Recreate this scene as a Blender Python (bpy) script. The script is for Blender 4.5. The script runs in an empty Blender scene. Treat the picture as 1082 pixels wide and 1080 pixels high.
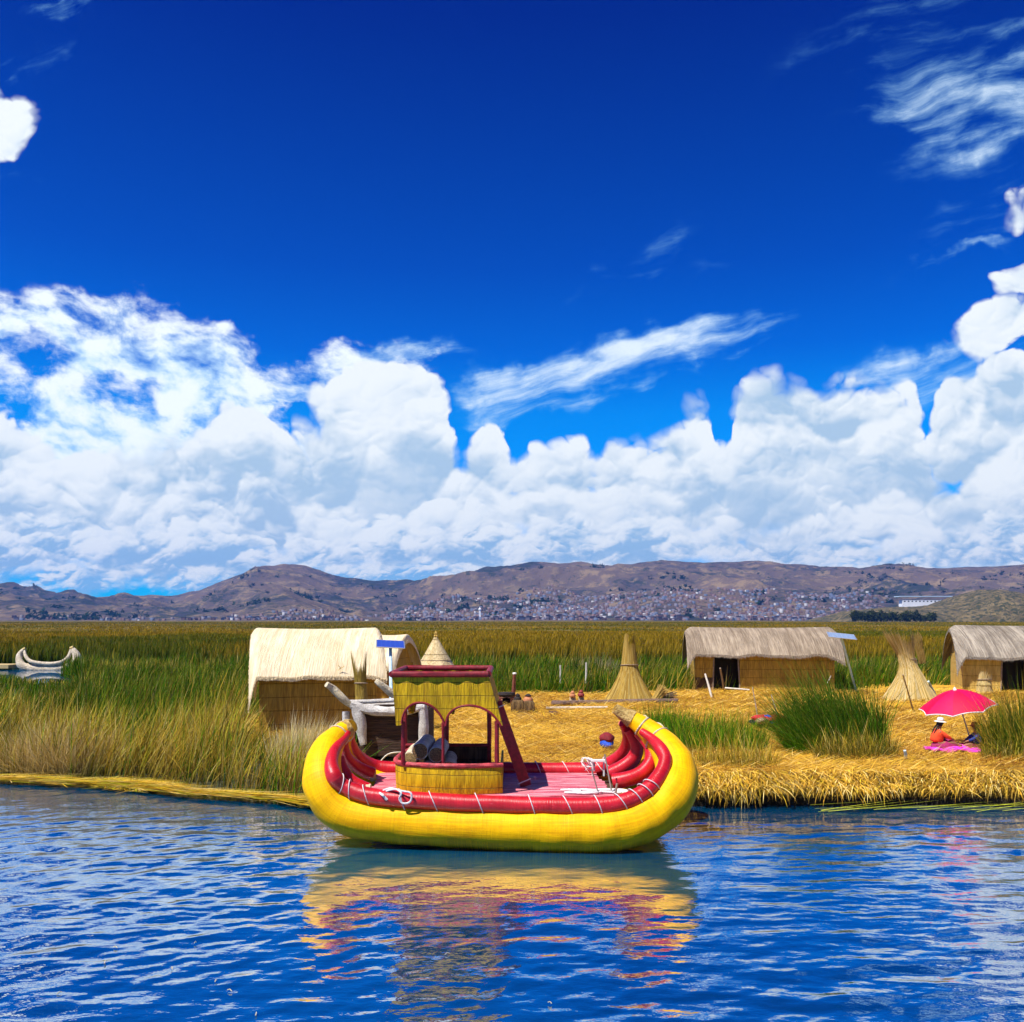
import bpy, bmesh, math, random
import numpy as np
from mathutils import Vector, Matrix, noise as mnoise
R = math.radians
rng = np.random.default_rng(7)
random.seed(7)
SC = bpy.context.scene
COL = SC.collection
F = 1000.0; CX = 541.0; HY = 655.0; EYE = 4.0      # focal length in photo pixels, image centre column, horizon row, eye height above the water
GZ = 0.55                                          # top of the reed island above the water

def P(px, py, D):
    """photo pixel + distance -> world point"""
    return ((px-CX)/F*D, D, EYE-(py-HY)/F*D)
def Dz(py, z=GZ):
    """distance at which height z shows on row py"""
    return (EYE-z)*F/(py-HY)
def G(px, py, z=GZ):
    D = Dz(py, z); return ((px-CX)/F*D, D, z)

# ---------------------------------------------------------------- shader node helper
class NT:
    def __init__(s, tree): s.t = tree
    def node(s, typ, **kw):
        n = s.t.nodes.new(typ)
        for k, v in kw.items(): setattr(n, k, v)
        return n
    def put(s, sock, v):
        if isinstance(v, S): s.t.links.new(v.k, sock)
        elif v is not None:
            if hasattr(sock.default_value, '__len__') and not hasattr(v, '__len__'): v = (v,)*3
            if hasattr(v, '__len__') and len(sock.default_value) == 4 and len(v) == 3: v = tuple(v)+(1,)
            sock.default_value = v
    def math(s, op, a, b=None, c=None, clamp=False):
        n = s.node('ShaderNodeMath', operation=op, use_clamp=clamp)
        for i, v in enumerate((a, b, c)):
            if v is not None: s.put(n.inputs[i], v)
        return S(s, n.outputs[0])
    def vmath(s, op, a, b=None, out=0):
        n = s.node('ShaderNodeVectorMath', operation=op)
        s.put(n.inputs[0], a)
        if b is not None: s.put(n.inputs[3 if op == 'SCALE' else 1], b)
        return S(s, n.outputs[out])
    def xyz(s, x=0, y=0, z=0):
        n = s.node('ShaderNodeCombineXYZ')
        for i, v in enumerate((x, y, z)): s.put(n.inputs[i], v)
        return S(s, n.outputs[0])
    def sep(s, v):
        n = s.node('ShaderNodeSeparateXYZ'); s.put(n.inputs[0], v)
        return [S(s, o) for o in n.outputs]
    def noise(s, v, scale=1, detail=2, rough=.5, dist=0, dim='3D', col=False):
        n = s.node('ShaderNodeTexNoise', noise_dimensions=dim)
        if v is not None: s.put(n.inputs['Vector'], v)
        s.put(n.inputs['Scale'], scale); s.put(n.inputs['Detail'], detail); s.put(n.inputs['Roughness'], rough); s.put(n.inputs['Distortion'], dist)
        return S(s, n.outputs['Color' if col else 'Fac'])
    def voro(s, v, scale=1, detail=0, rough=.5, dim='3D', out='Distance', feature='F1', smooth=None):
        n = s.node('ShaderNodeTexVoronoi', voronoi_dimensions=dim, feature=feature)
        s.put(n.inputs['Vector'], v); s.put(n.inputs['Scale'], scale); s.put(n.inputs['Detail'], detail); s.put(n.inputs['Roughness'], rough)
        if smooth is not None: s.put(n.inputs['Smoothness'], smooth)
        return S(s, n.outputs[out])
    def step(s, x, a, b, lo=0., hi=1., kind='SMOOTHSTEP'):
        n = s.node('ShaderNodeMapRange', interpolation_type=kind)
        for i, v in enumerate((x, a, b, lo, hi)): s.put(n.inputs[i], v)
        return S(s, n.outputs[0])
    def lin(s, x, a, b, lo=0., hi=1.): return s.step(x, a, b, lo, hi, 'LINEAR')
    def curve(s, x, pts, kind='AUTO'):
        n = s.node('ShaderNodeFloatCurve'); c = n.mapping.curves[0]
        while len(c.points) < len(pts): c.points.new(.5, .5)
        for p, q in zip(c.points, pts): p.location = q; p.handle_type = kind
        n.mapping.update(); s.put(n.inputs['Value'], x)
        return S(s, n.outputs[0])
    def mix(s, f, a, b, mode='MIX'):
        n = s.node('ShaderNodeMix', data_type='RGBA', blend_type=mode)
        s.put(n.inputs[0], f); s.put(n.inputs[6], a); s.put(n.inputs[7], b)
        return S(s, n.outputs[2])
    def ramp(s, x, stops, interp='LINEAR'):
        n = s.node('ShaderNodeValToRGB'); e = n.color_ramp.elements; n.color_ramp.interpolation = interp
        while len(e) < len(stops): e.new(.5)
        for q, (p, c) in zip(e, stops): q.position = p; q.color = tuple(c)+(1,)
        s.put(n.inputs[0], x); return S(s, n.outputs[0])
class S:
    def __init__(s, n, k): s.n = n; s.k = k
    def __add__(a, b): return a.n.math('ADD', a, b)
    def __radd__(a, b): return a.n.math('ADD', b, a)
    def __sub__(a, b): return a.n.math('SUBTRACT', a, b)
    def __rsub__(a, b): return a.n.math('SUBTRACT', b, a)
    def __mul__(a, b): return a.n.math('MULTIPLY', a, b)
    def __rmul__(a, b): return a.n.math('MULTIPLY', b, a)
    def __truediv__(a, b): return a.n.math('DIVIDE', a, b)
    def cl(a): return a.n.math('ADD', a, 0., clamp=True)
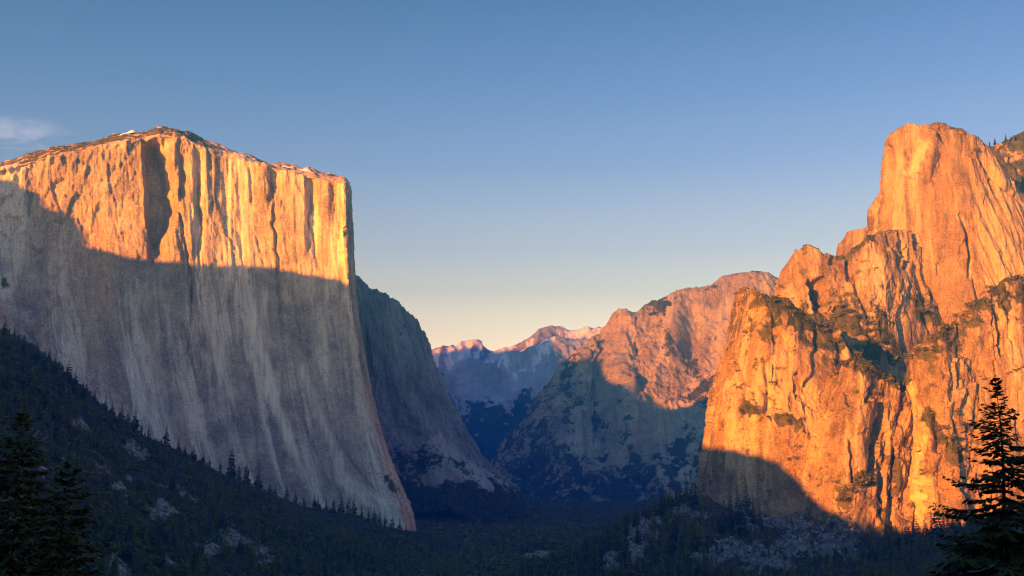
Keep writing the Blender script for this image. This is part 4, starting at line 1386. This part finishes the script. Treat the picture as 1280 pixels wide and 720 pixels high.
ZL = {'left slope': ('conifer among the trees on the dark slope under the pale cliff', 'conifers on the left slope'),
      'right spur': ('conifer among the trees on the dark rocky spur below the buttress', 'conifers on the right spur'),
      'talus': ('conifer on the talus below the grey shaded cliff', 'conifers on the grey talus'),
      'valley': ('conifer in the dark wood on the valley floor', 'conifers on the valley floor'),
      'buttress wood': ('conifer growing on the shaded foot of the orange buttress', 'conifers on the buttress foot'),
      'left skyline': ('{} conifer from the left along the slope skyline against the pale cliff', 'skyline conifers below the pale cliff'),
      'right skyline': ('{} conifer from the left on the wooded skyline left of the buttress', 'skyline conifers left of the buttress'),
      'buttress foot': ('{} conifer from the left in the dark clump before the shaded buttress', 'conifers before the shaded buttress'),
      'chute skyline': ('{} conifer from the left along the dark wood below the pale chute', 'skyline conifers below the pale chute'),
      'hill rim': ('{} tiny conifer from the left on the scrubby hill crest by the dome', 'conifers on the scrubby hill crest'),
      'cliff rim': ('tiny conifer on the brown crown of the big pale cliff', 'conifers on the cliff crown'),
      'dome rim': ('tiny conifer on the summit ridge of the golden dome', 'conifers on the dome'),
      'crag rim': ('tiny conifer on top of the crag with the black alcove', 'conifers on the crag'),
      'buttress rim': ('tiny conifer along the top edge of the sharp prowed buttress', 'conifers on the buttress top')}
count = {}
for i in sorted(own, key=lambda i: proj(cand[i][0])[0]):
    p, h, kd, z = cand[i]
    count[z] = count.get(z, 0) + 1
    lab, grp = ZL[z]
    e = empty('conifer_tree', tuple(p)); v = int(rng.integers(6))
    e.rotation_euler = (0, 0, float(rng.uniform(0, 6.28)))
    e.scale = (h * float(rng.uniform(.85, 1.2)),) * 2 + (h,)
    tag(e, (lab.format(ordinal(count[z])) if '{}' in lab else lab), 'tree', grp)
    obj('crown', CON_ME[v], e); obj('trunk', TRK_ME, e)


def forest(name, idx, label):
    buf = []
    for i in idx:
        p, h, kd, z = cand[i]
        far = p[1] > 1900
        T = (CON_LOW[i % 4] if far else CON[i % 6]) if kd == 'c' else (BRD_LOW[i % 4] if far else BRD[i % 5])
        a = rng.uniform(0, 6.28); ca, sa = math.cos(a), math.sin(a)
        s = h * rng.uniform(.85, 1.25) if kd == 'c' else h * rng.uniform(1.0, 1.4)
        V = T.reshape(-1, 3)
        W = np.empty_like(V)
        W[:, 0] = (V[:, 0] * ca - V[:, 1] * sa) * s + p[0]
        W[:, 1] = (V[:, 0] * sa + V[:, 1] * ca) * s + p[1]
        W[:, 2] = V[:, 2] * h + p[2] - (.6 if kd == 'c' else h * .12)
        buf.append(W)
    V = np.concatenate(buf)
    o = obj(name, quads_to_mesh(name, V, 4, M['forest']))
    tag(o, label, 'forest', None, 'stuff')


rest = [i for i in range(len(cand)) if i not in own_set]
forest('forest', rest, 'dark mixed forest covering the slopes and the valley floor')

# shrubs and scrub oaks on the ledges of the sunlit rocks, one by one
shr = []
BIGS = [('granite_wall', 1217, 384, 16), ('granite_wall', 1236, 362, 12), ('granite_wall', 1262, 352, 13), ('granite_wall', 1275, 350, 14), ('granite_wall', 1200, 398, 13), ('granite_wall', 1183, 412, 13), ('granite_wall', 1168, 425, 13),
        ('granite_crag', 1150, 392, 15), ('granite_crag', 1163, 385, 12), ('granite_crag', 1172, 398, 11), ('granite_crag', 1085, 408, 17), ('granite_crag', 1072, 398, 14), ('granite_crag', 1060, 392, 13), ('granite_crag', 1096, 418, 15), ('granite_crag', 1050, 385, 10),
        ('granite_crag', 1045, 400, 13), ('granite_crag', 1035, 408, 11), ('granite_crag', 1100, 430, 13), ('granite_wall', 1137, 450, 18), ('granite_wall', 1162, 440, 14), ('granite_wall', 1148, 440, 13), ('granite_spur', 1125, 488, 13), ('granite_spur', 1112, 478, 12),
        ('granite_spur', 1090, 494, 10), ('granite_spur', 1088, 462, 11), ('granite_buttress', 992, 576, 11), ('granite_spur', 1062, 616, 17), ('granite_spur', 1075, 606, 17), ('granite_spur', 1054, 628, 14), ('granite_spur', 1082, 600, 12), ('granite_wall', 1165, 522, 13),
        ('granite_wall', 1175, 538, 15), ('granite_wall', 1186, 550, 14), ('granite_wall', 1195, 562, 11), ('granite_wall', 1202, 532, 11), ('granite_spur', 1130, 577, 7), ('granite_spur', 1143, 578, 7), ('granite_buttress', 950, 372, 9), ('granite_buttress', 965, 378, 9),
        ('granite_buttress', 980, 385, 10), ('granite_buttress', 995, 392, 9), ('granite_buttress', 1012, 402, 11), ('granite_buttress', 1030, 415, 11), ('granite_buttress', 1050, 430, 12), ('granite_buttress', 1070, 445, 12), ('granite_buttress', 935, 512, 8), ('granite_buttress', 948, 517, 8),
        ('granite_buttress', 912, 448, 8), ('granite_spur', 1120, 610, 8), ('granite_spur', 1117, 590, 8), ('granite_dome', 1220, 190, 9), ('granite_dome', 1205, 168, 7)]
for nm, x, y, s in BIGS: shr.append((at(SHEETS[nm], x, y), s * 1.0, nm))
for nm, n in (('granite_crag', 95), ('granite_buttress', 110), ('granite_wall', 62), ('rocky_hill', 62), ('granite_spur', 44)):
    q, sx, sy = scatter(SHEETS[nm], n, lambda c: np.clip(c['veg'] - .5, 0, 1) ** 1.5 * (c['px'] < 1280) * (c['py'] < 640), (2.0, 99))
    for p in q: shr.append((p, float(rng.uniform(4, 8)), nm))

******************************

◆ GIVEN PROBLEM ◆
Pick out the lines containing the string "this".

◆ EXERCISE OUTPUT ◆
Recreate this scene as a Blender Python (bpy) script. The script is for Blender 4.5. The script runs in an empty Blender scene. Treat the picture as 1082 pixels wide and 1080 pixels high.
Keep writing the Blender script for this image. This is part 4, starting at line 1386. This part finishes the script. Treat the picture as 1280 pixels wide and 720 pixels high.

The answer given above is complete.